Four, its administration is highly politicized.
Recently, selection of DAP president is through the influence of the President of the Republic. The search committee has narrowed down the choice to 8 candidates, but all the 7 candidates did not show up for the final interview, knowing fully well that President Gloria's annointed, Antonio Kalaw, currently DAP senior vice president and corporate secretary, would get the seat.

According to a PCIJ story, (http://pcij.org/stories/2006/dap.html), "Arroyo's interest in the DAP presidency, academy insiders say, may have to with her desire to get a "friendly" president who will vote to oust Civil Service Commission chief Karina David from the chairmanship of the Career Executive Service Board (CESB), which had earlier rebuked MalacaƱang for ignoring civil-service rules and in effect politicizing the bureaucracy."

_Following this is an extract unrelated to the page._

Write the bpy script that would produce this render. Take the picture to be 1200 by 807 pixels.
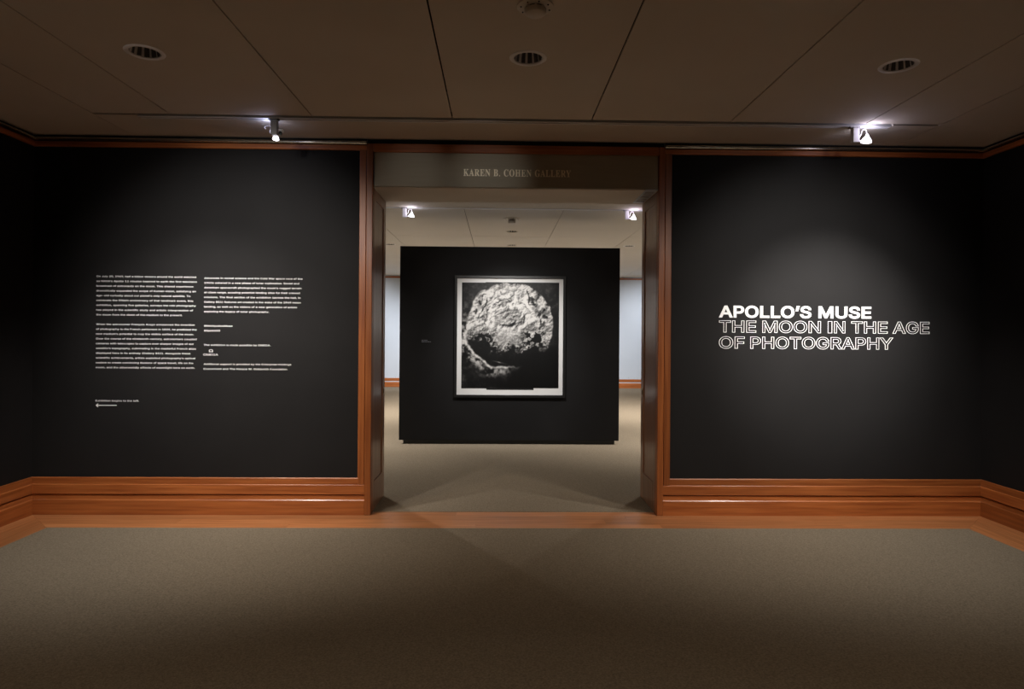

And that "The problem is that Kalaw is not the most qualified among the contenders. He does not have a postgraduate degree while all the other candidates are PhD holders with strong local and international connections and a string of publications, researches and awards. Kalaw also ranked seventh among the eight candidates in the evaluation of the search committee designated by the DAP board only last March 31."

At least 5 of the contenders for DAP Presidency are former or current faculty members of UP Diliman. They are Segundo Romero, former DAP executive vice president; Francisco Magno, executive director the De la Salle University's Institute of Governance, Amado Mendoza Jr., a political science professor at UP, Grace Jamon, dean of the DAP Graduate School; and Josefina Navarro, sociology professor at UP.

Five, the DAP board almost mirrors membership of NEDA board.
The DAP board is composed of the following: a representative of the Office of the President, CSC chair, DAP president, secretaries of DOF, DepEd, DBM, DA, DENR, DOH, DAR, and NEDA. NEDA board, chaired by the President, is also composed of all of them (except the CSC chair and DAP President) plus other cabinet secretaries. And NEDA board is the highest policy-making body of the government in the Executive branch, getting inputs from all departments and their attached agencies.

Six, DAP cannot really claim to be an "independent government think tank".
To say an agency to be an "independent government think tank/corporation" is a contradiction in terms. Once you're a government body, you are dependent on the bureaucrats who comprise your board, you are dependent on the legislators who appropriate your annual budget, you are dependent on the President who appoint the officials who comprise your board.

With those reasons and arguments above, there is really no need to retain DAP as a government corporation. One of the candidates for DAP Pres., Dr. Francisco Magno, who is my occassional drinking buddy, says that if he was given the opportunity, he would reduce DAP's dependency on public subsidy. He says, DAP "assets like the prime real estate in Tagaytay as well as intangible assets like databases and human capital would be leveraged to generate resources and build programs that would be self-sustaining."

Yes, certainly! But reduced subsidy is inferior to privatization and full independence from the state. There is really no need to milk the taxpayers to finance another government body whose functions can still continue as a private corporation.